De levende Christus zit aan Gods rechterhand als Koning van de wereld, als Hoofd en Leidsman van Zijn kerk. Hij heeft Zijn kerk als Zijn volk verlost uit het rijk van de satan. Hij wil Zijn volk nu ook bewaren bij de geschonken verlossing. En haar zo naar de eindbestemming te brengen.

Christus staat nu - zoals we al zeiden - aan de rechterhand van God ook als onze enige Hogepriester. Hij pleit daar voor ons. Hij wijst ook voor ons op Zijn offer gebracht aan het kruis.

Christus zendt ons als onze levende Hoogste Profeet en Leraar van bovenaf, op ons gebed, ook Zijn Geest, die ons dit alles leert en doet aannemen. Zijn Geest woont en werkt dan in ons. Hij staat ons als de andere Trooster bij bijvoorbeeld bij ons bidden (Rom. 8: 23, 26,27). Hij bewaart ons als de andere Trooster bij Gods Woord, bij het Evangelie. Door ons dat Woord te doen verstaan, om ons vruchten van geloof te schenken. En ons zo te louteren en te heiligen als verloste kinderen. En zo in dit alles gemeenschap te geven met onze Heiland Zelf. Ook dat behoort bij ons behoud dat de levende Christus vanuit de hemel uitwerkt.

Zo mag de Kerk van Jezus Christus zich onbeschrijflijk rijk weten met een Christus die in de hemel voor haar leeft, al pleitend als haar enige Hogepriester, al regerend als haar eeuwige Koning, al lerend en onderwijzend als haar hoogste Profeet en Leraar door Zijn Geest en door Zijn Woord.

Ons volkomen behoud


Dit evangelie wijst op een niet te overtreffen zekerheid: onze Heiland, die ons heeft verzoend, leeft! Hij werkt! Hij regeert en heerst! Dat alles doet Hij ook om de levens van de Zijnen naar hun eeuwig behoud te brengen, naar de volkomen verlossing. Naar het moment van niet te peilen overvloed aan liefde, genade, vrede en heerlijkheid. Als alle smet door Hem als de grote Middelaar zal zijn weggehaald. Elke zondige smet, elk gevolg van de zonde.

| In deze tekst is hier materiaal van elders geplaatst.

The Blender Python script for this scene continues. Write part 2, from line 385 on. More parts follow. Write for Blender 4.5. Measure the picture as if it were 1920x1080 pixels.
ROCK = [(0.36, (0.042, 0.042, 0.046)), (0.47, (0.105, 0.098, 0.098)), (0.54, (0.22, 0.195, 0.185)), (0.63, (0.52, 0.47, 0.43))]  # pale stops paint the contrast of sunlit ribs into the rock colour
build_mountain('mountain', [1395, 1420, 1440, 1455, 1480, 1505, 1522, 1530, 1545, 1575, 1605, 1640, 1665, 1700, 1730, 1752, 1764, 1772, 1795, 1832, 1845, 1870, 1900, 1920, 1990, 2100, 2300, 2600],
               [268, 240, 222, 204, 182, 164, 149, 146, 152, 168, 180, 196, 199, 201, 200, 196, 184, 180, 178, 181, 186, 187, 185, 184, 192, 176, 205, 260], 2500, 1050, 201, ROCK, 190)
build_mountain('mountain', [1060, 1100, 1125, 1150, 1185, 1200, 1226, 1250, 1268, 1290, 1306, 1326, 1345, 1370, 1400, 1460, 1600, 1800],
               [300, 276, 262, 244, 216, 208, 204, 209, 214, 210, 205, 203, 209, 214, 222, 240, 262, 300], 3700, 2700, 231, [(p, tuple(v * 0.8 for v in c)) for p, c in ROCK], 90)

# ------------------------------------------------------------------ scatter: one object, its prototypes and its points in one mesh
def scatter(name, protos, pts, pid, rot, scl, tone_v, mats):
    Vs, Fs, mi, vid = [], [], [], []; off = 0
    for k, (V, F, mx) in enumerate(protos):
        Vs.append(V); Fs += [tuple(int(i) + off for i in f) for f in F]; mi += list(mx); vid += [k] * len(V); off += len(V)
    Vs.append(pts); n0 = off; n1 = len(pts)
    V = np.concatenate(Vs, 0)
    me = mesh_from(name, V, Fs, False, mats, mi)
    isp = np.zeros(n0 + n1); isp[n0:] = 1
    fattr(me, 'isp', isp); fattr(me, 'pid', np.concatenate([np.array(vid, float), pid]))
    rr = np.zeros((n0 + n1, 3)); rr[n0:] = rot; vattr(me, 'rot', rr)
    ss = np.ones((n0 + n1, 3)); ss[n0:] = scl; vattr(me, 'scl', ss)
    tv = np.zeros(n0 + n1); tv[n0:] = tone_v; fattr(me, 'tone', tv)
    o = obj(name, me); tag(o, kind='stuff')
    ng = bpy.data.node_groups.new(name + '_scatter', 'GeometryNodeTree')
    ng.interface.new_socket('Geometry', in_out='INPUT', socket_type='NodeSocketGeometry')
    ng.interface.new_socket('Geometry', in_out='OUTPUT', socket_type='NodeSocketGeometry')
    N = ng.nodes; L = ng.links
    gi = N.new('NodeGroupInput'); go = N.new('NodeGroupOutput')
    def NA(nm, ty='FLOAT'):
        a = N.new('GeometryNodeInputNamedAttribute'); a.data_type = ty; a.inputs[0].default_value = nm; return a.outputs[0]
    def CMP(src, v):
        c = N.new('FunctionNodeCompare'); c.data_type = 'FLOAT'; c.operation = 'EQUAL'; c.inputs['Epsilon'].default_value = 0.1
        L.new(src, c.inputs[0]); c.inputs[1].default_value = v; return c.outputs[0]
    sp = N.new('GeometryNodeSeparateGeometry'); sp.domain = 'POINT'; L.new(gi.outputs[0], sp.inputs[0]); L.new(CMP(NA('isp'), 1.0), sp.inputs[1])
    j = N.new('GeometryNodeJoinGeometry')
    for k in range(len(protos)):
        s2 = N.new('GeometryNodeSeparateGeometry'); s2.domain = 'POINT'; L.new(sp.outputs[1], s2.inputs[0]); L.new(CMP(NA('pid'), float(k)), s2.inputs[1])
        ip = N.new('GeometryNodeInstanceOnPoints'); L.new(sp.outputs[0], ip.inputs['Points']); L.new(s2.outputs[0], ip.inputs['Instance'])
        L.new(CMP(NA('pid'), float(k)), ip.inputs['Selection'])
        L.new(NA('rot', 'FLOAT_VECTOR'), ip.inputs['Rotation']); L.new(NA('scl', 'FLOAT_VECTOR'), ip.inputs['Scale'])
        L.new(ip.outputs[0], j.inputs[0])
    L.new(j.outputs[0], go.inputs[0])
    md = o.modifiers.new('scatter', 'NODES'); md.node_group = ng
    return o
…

Ons volkomen behoud houdt in dat we met volmaakte ziel en een volmaakt lichaam, verenigd in de hemelse heerlijkheid mogen leven met onze God. Van aangezicht tot aangezicht.
Wat een vreugde zal het zijn als onze levens dan gaaf en vol mogen zijn in Gods heerlijk licht. Wanneer werkelijkheid zal zijn geworden dat alle tranen van onze ogen zijn afgewist, dat de dood niet meer zal zijn, noch rouw, noch geklaag, noch moeite. Als de eerste dingen van deze aarde en van deze zondige wereld voorbijgegaan zijn. En Christus alle dingen nieuw heeft gemaakt. En elke dorstige gegeven is uit de bron van het water des levens om niet.

Naar dat volkomen behoud mag ook nu al ons hart uitgaan. De volkomen verlossing die in Christus zekerheid mag zijn. Want de Here zei Zelf vanaf Zijn troon in Openb. 21: 7:
    Wie overwint, zal deze dingen beërven, en Ik zal Hem een God zijn en hij zal Mij een zoon zijn.


Zo is het volkómen behoud: helemaal terug in het eeuwige verbond met onze God. Volmaakt, gaaf, zonder enige afstand, zonder enige belemmering of hindernis, smet of gebrek. Alles is dan overwonnen door Christus, onze Here, op basis van Zijn offer als de enige grond van ons heil. Alles is dan overwonnen door Zijn macht als verhoogde Koning. Alles is dan overwonnen in de kracht van Zijn Geest.

De zekerheid van dit alles ligt – zo schrijft Paulus in dit vers – ligt in het geheim dat wij toen wij vijanden waren, door Christus verzoend zijn, aan het kruis van Golgotha.